Skip all pictures, then copy the lines from the start of the data through the line with "COL = scene.collection", keeping both ends.

▶ DATA LINES:
=-=-=-=-=
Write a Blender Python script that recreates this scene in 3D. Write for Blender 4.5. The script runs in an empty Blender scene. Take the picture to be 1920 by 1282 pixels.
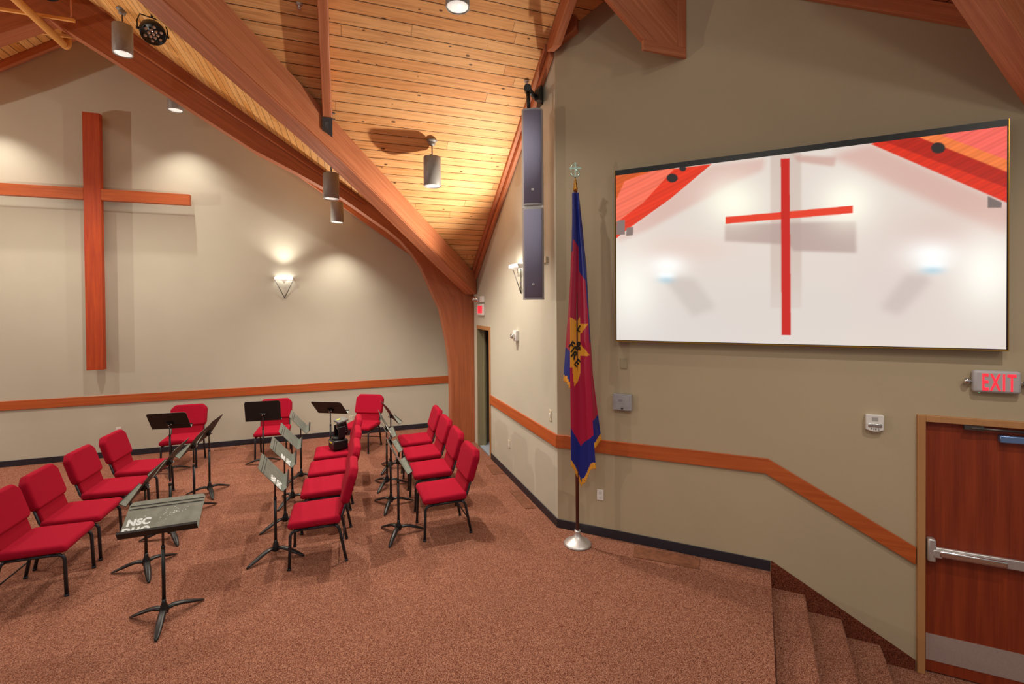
import bpy, bmesh, math, random
import numpy as np
from mathutils import Vector, Matrix
random.seed(7)
PI = math.pi
S2 = math.sqrt(.5)
scene = bpy.context.scene
COL = scene.collection

# ------------------------------------------------------------------ materials
def mat(name):
    m = bpy.data.materials.new(name); m.use_nodes = True
    nt = m.node_tree
    return m, nt, nt.nodes['Principled BSDF']
def nd(nt, typ, **kw):
    n = nt.nodes.new(typ)
    for k, v in kw.items():
        if hasattr(n, k): setattr(n, k, v)
        else: n.inputs[k].default_value = v
    return n
def math_n(nt, op, a, b=None, c=None):
    n = nt.nodes.new('ShaderNodeMath'); n.operation = op
    for i, x in enumerate((a, b, c)):
        if x is None: continue
        if isinstance(x, (int, float)): n.inputs[i].default_value = x
        else: nt.links.new(x, n.inputs[i])
    return n.outputs[0]
def ramp(nt, fac, stops):
    r = nt.nodes.new('ShaderNodeValToRGB'); e = r.color_ramp.elements
    while len(e) < len(stops): e.new(.5)
    for i, (p, c) in enumerate(stops):
        e[i].position = p; e[i].color = (*c, 1)
    nt.links.new(fac, r.inputs[0]); return r.outputs[0]
def mixc(nt, fac, a, b, mode='MIX'):
    m = nt.nodes.new('ShaderNodeMix'); m.data_type = 'RGBA'; m.blend_type = mode
    for sock, x in ((m.inputs[0], fac), (m.inputs[6], a), (m.inputs[7], b)):
        if isinstance(x, (int, float)): sock.default_value = x
        elif isinstance(x, tuple): sock.default_value = (*x, 1)
        else: nt.links.new(x, sock)
    return m.outputs[2]
def lin(r, g, b):
    f = lambda c: c/12.92 if c <= .04045 else ((c+.055)/1.055)**2.4
    return (f(r/255), f(g/255), f(b/255))
def bump(nt, bs, h, strength=.2, dist=.01):
    b = nd(nt, 'ShaderNodeBump'); b.inputs['Strength'].default_value = strength; b.inputs['Distance'].default_value = dist
    nt.links.new(h, b.inputs['Height']); nt.links.new(b.outputs[0], bs.inputs['Normal'])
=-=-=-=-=
▶ PROBLEM SOLUTION:
Write a Blender Python script that recreates this scene in 3D. Write for Blender 4.5. The script runs in an empty Blender scene. Take the picture to be 1920 by 1282 pixels.
import bpy, bmesh, math, random
import numpy as np
from mathutils import Vector, Matrix
random.seed(7)
PI = math.pi
S2 = math.sqrt(.5)
scene = bpy.context.scene
COL = scene.collection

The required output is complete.